Witness to Life-Saving Work and Those Trying to Block It

A Libyan coast guards patrol boat approaches a Médécins Sans Frontières (MSF) team performing a rescue in the central Mediterranean Sea, September 19, 2024. © 2024 Jude Sunderland/Human Rights Watch

The crew of the Geo Barents, the Médécins Sans Frontières (Doctors without Borders or MSF) rescue ship in the central Mediterranean Sea, had just brought on board a 7-month-pregnant Syrian woman when a voice crackled over the walkie-talkie: small boat fast approaching.

As an observer on the ship, I ran to the bridge and watched a Libyan coast guard patrol boat—built in Italy with support from the European Commission—speed towards the MSF team as it was taking the remaining people off what had been a severely overcrowded wooden boat.

The Libyan coast guards demanded an immediate stop to the rescue operation and threatened to open fire, but eventually agreed to let them finish the rescue before leaving the area.

When we arrived in Genoa, Italy three days later to disembark the rescued people, the Italian authorities ordered the Geo Barents detained at port for 60 days.

The order was based on the same twisted logic the Italian government has used repeatedly since early 2023 to obstruct humanitarians from rescuing people on overcrowded, unseaworthy boats in distress: alleged failure to comply with instructions from unreliable and often dangerous Libyan coast guards.

Just ten days ago, a judge lifted a previous 60-day detention order leveled at the Geo Barents by Italian authorities based on the even more specious argument that MSF had contributed to creating a dangerous situation by rescuing dozens of people from the water at night. The judge concluded the rescue had been “urgent and unavoidable” and the detention jeopardized the organization’s humanitarian objectives.

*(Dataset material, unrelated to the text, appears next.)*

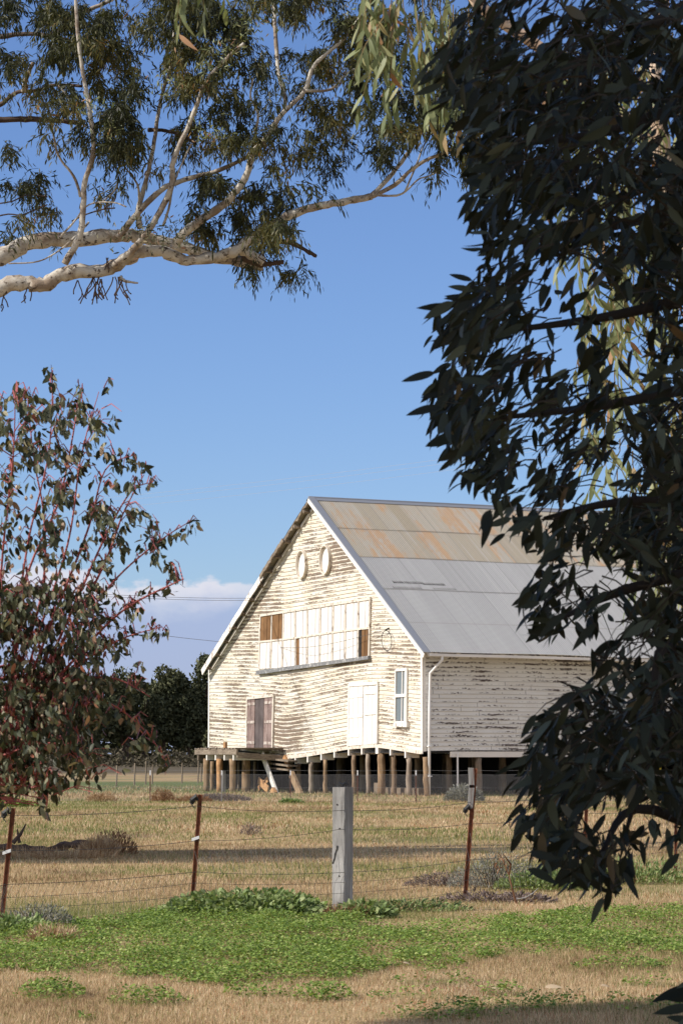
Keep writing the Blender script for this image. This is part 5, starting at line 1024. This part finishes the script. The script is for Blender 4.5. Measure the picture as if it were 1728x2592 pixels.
    # trunk (out of the picture at the right) and boughs
    def bough(P3, r0, r1): Q = qpts([Vector(p) for p in P3], 6); mb = MB(); mb.tube(Q, [r0 + (r1 - r0) * i / (len(Q) - 1) for i in range(len(Q))], 9, .05, seed=4); mb.build('bough', M_bough, rt, smooth=True)
    mb = MB(); mb.tube(qpts([Vector((1.75, 8.6, -.2)), Vector((1.72, 8.6, 1.2)), Vector((1.62, 8.6, 2.6)), Vector((1.5, 8.5, 4.0)), Vector((1.4, 8.4, 5.6))], 5), [.14 - .005 * i for i in range(21)], 12, .06, seed=6); mb.build('trunk', M_limbd, rt, smooth=True)
    T = lambda z: (1.66 - .05 * z + .02, 8.55, z)
    for (z, tg) in ((1.1, [(1500, 1860, 8.2), (1380, 1960, 7.8)]), (1.6, [(1480, 1640, 8.4), (1300, 1720, 8.0)]), (1.5, [(1530, 1720, 8.2), (1440, 1900, 7.7)]), (2.3, [(1450, 1350, 8.4), (1290, 1420, 8.1)]), (2.4, [(1470, 1150, 8.4), (1250, 1190, 8.0)]), (2.9, [(1450, 920, 8.4), (1150, 960, 8)]), (3.2, [(1430, 720, 8.4), (1160, 760, 8)]), (3.5, [(1400, 520, 8.4), (1180, 560, 8)]), (3.9, [(1400, 300, 8.4), (1130, 330, 8)]), (4.3, [(1380, 120, 8.4), (1110, 160, 8)]), (1.25, [(1560, 1500, 7.6), (1500, 1640, 7.4)])):
        bough([T(z), tuple(at(*tg[0])), tuple(at(*tg[1]))], .028, .006)
right_tree()
# ------------------------------------------------------------------ sunlit gum standing behind the dark one
sg = thing('gum_tree', (2.5, 14.5, 0), 'sunlit gum with peach trunk and yellow green leaves glimpsed behind the dark right tree', 'tree')
SY = 14.5
def sunlit():
    R_ = np.random.default_rng(8); mb = MB(); Q = qpts([Vector((2.5, SY, -.2)), Vector((2.45, SY, 1.6)), at(1690, 1300, SY), at(1640, 900, SY), at(1590, 640, SY), at(1535, 420, SY), at(1512, 310, SY), at(1500, 200, SY), at(1520, 60, SY), at(1530, -120, SY)], 5); mb.tube(Q, [max(.03, .13 - .0026 * i) for i in range(len(Q))], 12, .07, seed=3); mb.build('trunk', M_peach, sg, smooth=True)
    mb = MB(); Q = qpts([at(1520, 350, SY), at(1400, 240, SY), at(1240, 110, SY), at(1110, 22, SY), at(1070, -25, SY), at(950, -120, SY)], 6); mb.tube(Q, [.04 - .0004 * i for i in range(len(Q))], 10, .06, seed=4); mb.build('limb', M_peach, sg, smooth=True)
    mb = MB(); Q = qpts([at(1070, -25, SY), at(940, -110, SY - .5), at(700, -160, SY - 1), at(470, -110, SY - 1.2), at(440, -60, SY - 1.2)], 6); mb.tube(Q, [.03 - .0008 * i for i in range(len(Q))], 8, .06, seed=4); mb.build('limb', M_peach, sg, smooth=True)
    P_, D_, tw = [], [], MB()
    def spray(px, py, Y, ln, m_, dx):
        v0 = np.array([dx, R_.normal(0, .3), -.15]); t = np.linspace(.15, 1, m_)[:, None]; b0 = np.array(at(px, py, Y)); c = b0 + v0 * ln * t + np.array([0, 0, -1]) * ln * t ** 1.5
        tw.tube([Vector(b0 + [0, 0, .07]), Vector(b0), Vector(c[m_ // 2]), Vector(c[-1])], [.005, .004, .003, .001], 4, cap=False); P_.append(c); D_.append(v0 * .4 + np.array([0, 0, -1.]) + R_.normal(0, .33, (m_, 3)))
    def spread(region, n):
        for px, py in sample_poly(region, n, R_): spray(px, py - 20, SY + R_.uniform(-.8, .6), R_.uniform(.14, .26), R_.integers(5, 9), R_.normal(0, .4))
    spread([(1250, 130), (1600, 100), (1620, 1250), (1420, 1250), (1340, 1000), (1330, 640), (1280, 400)], 210); spread([(1440, 1100), (1600, 1100), (1600, 1500), (1500, 1500)], 24)
    for (px, py, ln, m_, dx) in ((845, -30, .38, 10, -.1), (870, -20, .34, 9, .0), (900, -10, .50, 14, -.1), (925, 10, .46, 13, .15), (890, 90, .40, 10, -.45), (880, 40, .36, 9, -.5), (950, -10, .40, 12, .1), (985, 0, .42, 12, .2), (1010, 20, .40, 12, .1), (1040, 40, .36, 10, .0), (965, 80, .38, 11, .15), (1000, 100, .38, 11, -.1), (1075, 50, .30, 9, .1), (935, -40, .4, 12, -.3), (865, -40, .3, 8, .3), (1020, -20, .4, 12, .2), (830, 20, .3, 10, -.1), (850, 10, .36, 12, .1), (905, 40, .36, 14, 0), (915, -20, .42, 14, -.2), (940, 60, .36, 12, -.2), (970, 20, .4, 14, .1), (1030, 90, .36, 14, -.1), (1050, 130, .34, 12, .1), (1010, 160, .30, 12, .1), (1045, 200, .28, 12, 0), (880, 0, .3, 12, -.3), (990, 60, .34, 14, -.2), (900, 130, .3, 10, -.1)): spray(px, py, 13.5 + R_.uniform(-.3, .3), ln * .9, m_, dx)
    for (px, py, ln, m_, dx) in ((425, -60, .28, 8, -.1), (460, -70, .22, 7, .1), (500, -80, .20, 6, .2), (415, -40, .18, 5, -.1)): spray(px, py, 13.2, ln, m_, dx)
    P2, D2 = np.concatenate(P_), np.concatenate(D_); n = len(P2); L_ = R_.uniform(.09, .15, n); print('sunlit', n)
    leaves('foliage', P2, D2, R_.normal(0, .8, (n, 3)) + [-.6, -.6, 0], L_, L_ * R_.uniform(.18, .27, n), M_leafsun, sg, .2, 4, .12, curl=.3); tw.build('twigs', M_shoot, sg)
sunlit()
# ------------------------------------------------------------------ red stemmed young gum at the left
lb = thing('young_gum', (-1.75, 12.2, 0), 'bushy young gum with crimson stems and oval grey green leaves at the left edge', 'tree')
LPOLY = [(-160, 960), (-60, 880), (10, 905), (60, 870), (85, 845), (110, 832), (140, 845), (175, 870), (215, 885), (240, 862), (272, 870), (262, 905), (285, 945), (275, 985), (240, 1000), (250, 1040), (300, 1030), (340, 1068), (372, 1105), (335, 1130), (345, 1180), (400, 1200), (455, 1185), (468, 1225), (420, 1262), (390, 1280), (425, 1345), (400, 1368), (355, 1372), (365, 1420), (395, 1455), (365, 1475), (330, 1480), (335, 1540), (350, 1570), (320, 1600), (345, 1650), (380, 1700), (395, 1760), (370, 1795), (345, 1760), (310, 1740), (290, 1790), (250, 1770), (225, 1830), (190, 1800), (140, 1830), (120, 1885), (95, 1870), (80, 1810), (40, 1830), (20, 1870), (-10, 1840), (-160, 1850)]
def left_bush():
    R_ = np.random.default_rng(15); mb = MB(); base = Vector((-1.78, 12.3, -.1)); fork = at(-20, 1780, 12.3)
    mb.tube(qpts([base, Vector((-1.8, 12.3, .7)), fork, at(20, 1700, 12.2)], 5), [.065 - .002 * i for i in range(16)], 10, .05, seed=3); mb.build('trunk', mat('dark_red_bark', (.12, .05, .035), .7), lb, smooth=True)
    ST = [[(0, 1740), (40, 1500), (70, 1250), (110, 1040), (125, 850)], [(10, 1740), (90, 1480), (150, 1250), (190, 1050), (215, 900)], [(20, 1700), (110, 1450), (200, 1220), (240, 1080), (300, 1045)], [(20, 1700), (150, 1430), (240, 1240), (310, 1130), (360, 1108)], [(30, 1690), (170, 1450), (270, 1330), (370, 1240), (455, 1190)], [(30, 1690), (180, 1500), (290, 1400), (400, 1340), (420, 1330)], [(30, 1690), (160, 1540), (270, 1470), (370, 1440)], [(-20, 1760), (0, 1500), (10, 1250), (30, 1050), (40, 900)], [(-40, 1760), (-60, 1450), (-40, 1150), (0, 930)], [(0, 1560), (60, 1560), (130, 1610), (200, 1680)], [(-40, 1540), (40, 1530), (90, 1560), (150, 1640), (190, 1700)], [(40, 1690), (140, 1650), (240, 1610), (330, 1680), (375, 1760)], [(-20, 1750), (60, 1720), (150, 1710), (220, 1790)], [(-20, 1750), (40, 1780), (100, 1800), (110, 1850)], [(20, 1700), (60, 1350), (140, 1150), (170, 950), (190, 890)], [(60, 1600), (170, 1560), (260, 1560), (340, 1600)], [(10, 1640), (80, 1380), (90, 1200), (80, 1050), (60, 900)], [(30, 1690), (220, 1330), (290, 1180), (330, 1090)]]
    paths = []
    for k, S0 in enumerate(ST):
        dy = R_.uniform(-.5, .5); P3 = [at(x + R_.normal(0, 6), y, 12.2 + dy * i / 3) for i, (x, y) in enumerate(S0)]; Q = qpts(P3, 6); m_ = MB(); m_.tube(Q, [.0085 - .0066 * i / (len(Q) - 1) for i in range(len(Q))], 6, .05, seed=k); m_.build('stem', M_redtw, lb, smooth=True); paths.append(Q)
    anchor = np.array([tuple(q) for Q in paths for q in Q]); ax, ay = proj(anchor)
    P_, D_, tw = [], [], MB(); A_ = np.concatenate([sample_poly(LPOLY, 600, R_), sample_poly([(-160, 1330), (220, 1330), (240, 1500), (200, 1760), (80, 1830), (-160, 1850)], 850, R_), sample_poly([(-60, 900), (200, 900), (300, 1300), (-60, 1300)], 90, R_)])
    extra = [(118, 838), (262, 872), (280, 945), (366, 1103), (455, 1195), (420, 1345), (390, 1450), (380, 1780), (105, 1870), (215, 1820), (340, 1560), (400, 1285), (250, 975), (40, 880), (350, 1180), (438, 1215)]
    A_ = np.concatenate([A_, np.array(extra)])
    for px, py in A_:
        p = np.array(at(px, py, 12.2 + R_.uniform(-.8, .8))); dd = np.hypot(ax - px, (ay - py)) + np.where(ay < py - 30, 160, 0); j = np.argsort(dd)[R_.integers(0, 3)]; q = anchor[j]; v = p - q; L0 = np.linalg.norm(v)
        if L0 > .45: q = p - v / L0 * .45
        midp = (p + q) / 2 + np.array([0, 0, .03]); tw.tube([Vector(q), Vector(midp), Vector(p)], [.0035, .0026, .0012], 3, cap=False)
        v = nrm((p - q)[None])[0]; m_ = R_.integers(5, 10)
        for t in np.linspace(.35, 1.05, m_): c = q + (p - q) * t + R_.normal(0, .012, 3); P_.append(c + np.array([0, 0, -.008])); D_.append(v * .35 + np.array([0, 0, -.8]) + R_.normal(0, .42, 3))
    P_, D_ = np.array(P_), np.array(D_); n = len(P_); L_ = R_.uniform(.030, .058, n); px, py = proj(P_ + nrm(D_) * L_[:, None] * .5)
    keep = inpoly(px, py, LPOLY) & ((noise2(px / 40, py / 40, 6) > .2) | (R_.random(n) < .3)) & ~((px > 215) & (py > 1380) & (R_.random(n) < .2)); P_, D_, L_ = P_[keep], D_[keep], L_[keep]; n = len(P_); print('bush', n)
    leaves('foliage', P_, D_, R_.normal(0, .8, (n, 3)) + [-.3, -.5, 0], L_, L_ * R_.uniform(.36, .5, n), M_leafbush, lb, .18, 4, .2, curl=.15); tw.build('twigs', M_redtw, lb)
    # flower buds
    for k in range(46):
        mb = MB(); x, y = R_.uniform(0, 200), R_.uniform(1100, 1720); p = at(x, y, 12.0 + R_.uniform(-.3, .3)); mb.tube([p, p - Vector((0, 0, .012)), p - Vector((0, 0, .022))], [.003, .009, .004], 6); mb.build('bud', M_peach, lb)
left_bush()
# ------------------------------------------------------------------ trees behind the photographer's left shoulder that shade the near right tree and the bottom corner
def shade_tree(x, y, blobs, trunk_h, lab, per, sd):
    t = thing('shade_tree', (x, y, 0), lab, 'tree'); mb = MB(); mb.tube(qpts([Vector((x, y, -.2)), Vector((x + .1, y, trunk_h * .5)), Vector((x, y, trunk_h))], 5), [.26, .25, .24, .23, .22, .2, .2, .19, .18, .17, .16], 12, .06, seed=4)
    for (bx, by, bz, *_r) in blobs: mb.tube([Vector((x, y, trunk_h * .85)), Vector(((x + bx) / 2, (y + by) / 2, (trunk_h + bz) / 2 + .2)), Vector((bx, by, bz))], [.13, .09, .04], 8)
    mb.build('trunk', M_limb, t, smooth=True); cloud_crown(t, blobs, per, .20, .42, M_leafbig, sd, 'crown'); return t
shade_tree(-7.2, 5.4, [(-7.4, 5.4, 8.2, 2.3, 2.7, 1.9), (-6.9, 5.6, 6.2, 1.8, 2.2, 1.4), (-8.6, 5.0, 10.4, 2.2, 2.4, 1.8), (-6.6, 6.6, 8.0, 1.6, 1.6, 1.4), (-6.3, 5.4, 4.9, 1.4, 1.9, 1.1), (-8.0, 6.2, 9.6, 2.0, 1.8, 1.5)], 6.4, 'leafy gum out of view to the left whose shade falls on the near right tree', 330, 51)
shade_tree(-9.4, 12.0, [(-8.1, 12.8, 7.7, 1.0, .85, .65), (-9.2, 12.6, 8.8, .9, .8, .6), (-7.0, 13.3, 7.5, .8, .75, .6)], 5.2, 'slender gum out of view to the left whose shade falls on the bottom right corner', 560, 52)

I witnessed the crew’s professionalism and dedication when they rescued 206 people, including many women and children, in two operations on September 19. In conversations with rescued people from Syria, Eritrea, Ethiopia, Somalia, and Egypt, I heard shocking details of the violence they experienced in Libya. Many attempted the sea crossing more than once—some many times—and had been detained in nightmarish Libyan detention centers following interceptions.

They were fortunate to be rescued by MSF and taken to a place of safety. How many people might drown at sea or be intercepted by Libyan forces while the Geo Barents is detained at port again? The Italian government and the European Union should stop supporting the cycle that traps people in extreme abuse in Libya and should enable, rather than obstruct, rescue at sea.